Water Demand and Consumption

Humanity is dependent on rivers, lakes, and underground water reservoirs for freshwater requirements in domestic life, agriculture, and industry. However, rapid industrial growth and a worldwide population explosion has resulted in a large escalation of demand for freshwater, both for household needs and for crops to produce adequate quantities of food. Added to this is the problem of the pollution of rivers and lakes by industrial wastes and the large amounts of sewage discharge. On a global scale, human-made pollution of natural sources of water is becoming one of the greatest causes of freshwater shortage. Added to this is the problem of uneven distribution. For example, Canada has a tenth of the world's surface freshwater but less than 1% of the world's population.

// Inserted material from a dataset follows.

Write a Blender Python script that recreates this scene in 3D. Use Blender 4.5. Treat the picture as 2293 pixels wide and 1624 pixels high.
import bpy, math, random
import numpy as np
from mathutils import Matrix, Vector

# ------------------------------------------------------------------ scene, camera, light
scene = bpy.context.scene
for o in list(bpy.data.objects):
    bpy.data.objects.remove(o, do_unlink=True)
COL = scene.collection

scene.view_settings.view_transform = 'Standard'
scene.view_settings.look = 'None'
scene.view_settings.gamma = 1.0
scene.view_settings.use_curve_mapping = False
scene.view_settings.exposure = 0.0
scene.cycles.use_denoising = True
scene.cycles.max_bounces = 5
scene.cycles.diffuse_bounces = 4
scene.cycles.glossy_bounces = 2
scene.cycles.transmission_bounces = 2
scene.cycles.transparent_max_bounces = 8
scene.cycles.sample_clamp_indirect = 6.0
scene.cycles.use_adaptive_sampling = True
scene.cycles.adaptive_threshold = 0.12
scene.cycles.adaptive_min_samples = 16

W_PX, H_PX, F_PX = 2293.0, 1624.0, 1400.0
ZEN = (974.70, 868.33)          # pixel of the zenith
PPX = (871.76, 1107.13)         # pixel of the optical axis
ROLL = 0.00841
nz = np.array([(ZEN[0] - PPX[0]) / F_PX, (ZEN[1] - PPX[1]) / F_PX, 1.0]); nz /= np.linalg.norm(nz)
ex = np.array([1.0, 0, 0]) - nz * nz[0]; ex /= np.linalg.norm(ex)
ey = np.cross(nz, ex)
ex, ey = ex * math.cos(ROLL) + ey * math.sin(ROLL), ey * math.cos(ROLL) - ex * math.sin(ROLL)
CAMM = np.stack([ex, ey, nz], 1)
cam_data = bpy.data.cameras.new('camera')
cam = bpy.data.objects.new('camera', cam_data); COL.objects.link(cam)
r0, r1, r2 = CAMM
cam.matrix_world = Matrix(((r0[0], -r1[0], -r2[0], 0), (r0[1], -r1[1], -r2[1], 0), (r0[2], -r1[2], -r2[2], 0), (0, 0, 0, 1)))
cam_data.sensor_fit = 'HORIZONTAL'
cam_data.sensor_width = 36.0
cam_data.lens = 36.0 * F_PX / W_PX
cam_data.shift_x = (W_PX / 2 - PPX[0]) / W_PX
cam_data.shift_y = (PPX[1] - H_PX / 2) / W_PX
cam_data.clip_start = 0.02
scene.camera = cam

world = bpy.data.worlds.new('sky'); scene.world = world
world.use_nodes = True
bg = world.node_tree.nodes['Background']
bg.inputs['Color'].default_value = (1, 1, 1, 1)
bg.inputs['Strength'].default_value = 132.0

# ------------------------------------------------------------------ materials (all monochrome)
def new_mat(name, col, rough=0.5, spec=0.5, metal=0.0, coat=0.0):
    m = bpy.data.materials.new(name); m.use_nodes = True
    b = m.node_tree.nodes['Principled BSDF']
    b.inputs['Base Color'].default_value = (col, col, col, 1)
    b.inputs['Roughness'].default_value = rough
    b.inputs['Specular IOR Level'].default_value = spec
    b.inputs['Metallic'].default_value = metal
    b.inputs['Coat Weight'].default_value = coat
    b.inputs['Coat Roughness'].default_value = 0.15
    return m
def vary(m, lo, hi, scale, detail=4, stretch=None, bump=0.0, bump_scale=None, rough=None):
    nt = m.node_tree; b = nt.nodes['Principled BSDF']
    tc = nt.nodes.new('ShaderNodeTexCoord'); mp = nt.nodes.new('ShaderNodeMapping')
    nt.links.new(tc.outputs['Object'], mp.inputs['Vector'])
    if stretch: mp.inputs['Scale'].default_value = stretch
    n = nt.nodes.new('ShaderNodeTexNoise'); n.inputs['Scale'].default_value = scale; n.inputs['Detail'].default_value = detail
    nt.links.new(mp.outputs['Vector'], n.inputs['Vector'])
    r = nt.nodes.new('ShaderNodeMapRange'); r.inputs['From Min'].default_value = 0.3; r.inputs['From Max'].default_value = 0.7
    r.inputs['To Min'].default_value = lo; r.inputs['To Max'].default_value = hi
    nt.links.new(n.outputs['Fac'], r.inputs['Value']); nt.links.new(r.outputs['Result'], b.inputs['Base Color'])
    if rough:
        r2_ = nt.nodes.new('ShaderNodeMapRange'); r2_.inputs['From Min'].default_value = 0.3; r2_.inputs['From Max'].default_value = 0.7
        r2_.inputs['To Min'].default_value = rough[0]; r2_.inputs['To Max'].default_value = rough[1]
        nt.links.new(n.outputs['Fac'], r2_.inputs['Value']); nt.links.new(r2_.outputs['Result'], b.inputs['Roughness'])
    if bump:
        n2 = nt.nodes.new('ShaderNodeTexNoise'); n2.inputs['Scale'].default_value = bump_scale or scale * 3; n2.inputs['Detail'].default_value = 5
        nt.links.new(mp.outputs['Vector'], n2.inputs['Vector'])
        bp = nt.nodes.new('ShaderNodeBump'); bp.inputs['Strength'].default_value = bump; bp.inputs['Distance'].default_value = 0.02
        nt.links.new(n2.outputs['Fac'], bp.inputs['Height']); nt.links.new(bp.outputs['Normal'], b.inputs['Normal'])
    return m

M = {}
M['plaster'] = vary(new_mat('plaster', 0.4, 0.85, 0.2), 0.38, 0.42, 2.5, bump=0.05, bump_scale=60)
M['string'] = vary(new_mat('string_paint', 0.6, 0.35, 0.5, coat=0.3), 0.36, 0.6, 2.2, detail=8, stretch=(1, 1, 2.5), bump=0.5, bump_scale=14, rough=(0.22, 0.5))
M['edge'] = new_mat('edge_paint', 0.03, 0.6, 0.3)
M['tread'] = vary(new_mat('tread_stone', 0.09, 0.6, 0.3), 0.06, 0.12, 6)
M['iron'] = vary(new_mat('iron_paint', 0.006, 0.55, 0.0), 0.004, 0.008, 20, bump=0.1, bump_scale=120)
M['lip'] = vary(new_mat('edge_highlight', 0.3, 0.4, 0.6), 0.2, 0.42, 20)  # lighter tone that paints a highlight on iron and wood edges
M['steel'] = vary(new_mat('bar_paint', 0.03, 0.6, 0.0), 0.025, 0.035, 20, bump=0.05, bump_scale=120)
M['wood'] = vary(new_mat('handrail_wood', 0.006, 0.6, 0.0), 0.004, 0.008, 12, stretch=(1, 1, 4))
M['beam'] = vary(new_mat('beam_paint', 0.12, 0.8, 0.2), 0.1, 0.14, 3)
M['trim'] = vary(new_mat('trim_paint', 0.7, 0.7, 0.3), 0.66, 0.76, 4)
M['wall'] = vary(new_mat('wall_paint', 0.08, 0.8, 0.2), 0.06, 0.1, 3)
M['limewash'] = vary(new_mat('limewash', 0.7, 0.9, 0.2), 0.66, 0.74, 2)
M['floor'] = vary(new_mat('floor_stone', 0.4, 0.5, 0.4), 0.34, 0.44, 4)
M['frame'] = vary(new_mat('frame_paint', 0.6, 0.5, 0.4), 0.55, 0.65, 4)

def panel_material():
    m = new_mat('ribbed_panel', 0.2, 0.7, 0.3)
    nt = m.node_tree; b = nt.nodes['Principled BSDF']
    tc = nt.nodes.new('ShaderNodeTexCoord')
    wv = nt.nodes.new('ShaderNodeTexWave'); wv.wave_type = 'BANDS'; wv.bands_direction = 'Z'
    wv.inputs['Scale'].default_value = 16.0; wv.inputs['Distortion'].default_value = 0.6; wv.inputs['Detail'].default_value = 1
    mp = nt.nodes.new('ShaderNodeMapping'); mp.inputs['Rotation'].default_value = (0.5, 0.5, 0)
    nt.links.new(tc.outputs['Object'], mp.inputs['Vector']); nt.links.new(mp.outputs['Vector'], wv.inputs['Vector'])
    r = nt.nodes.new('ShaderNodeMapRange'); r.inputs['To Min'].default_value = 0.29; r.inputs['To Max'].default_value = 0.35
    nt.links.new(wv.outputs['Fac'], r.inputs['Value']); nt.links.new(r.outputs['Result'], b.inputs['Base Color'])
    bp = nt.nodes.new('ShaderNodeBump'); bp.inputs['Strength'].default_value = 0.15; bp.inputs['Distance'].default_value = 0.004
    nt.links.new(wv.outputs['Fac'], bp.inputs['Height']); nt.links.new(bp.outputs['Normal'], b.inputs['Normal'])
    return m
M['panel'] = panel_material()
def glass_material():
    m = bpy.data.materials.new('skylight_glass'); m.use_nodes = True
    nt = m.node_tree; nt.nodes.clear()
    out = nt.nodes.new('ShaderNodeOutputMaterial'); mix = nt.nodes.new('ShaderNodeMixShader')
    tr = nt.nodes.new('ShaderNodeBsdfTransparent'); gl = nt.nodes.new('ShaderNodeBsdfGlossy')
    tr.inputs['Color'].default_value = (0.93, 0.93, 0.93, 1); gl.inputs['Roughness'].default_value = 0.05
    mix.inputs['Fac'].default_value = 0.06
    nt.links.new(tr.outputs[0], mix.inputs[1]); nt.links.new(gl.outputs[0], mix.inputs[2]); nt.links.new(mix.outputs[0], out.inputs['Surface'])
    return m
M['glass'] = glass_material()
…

Of the total water consumption, about 70% is used by agriculture, 20% is used by the industry, and only 10% of the water consumed worldwide is used for household needs. It should be noted that, before considering the application of any desalination method, water conservation measures should be considered. For example, drip irrigation, using perforated plastic pipes to deliver water to crops, uses 30-70% less water than traditional methods and increases crop yield. This system was developed in the early 1960s, but today it is used in less than 1% of the irrigated land. In most places on the earth, governments heavily subsidize irrigation water and farmers have no incentive to invest in drip systems or any other water-saving methods.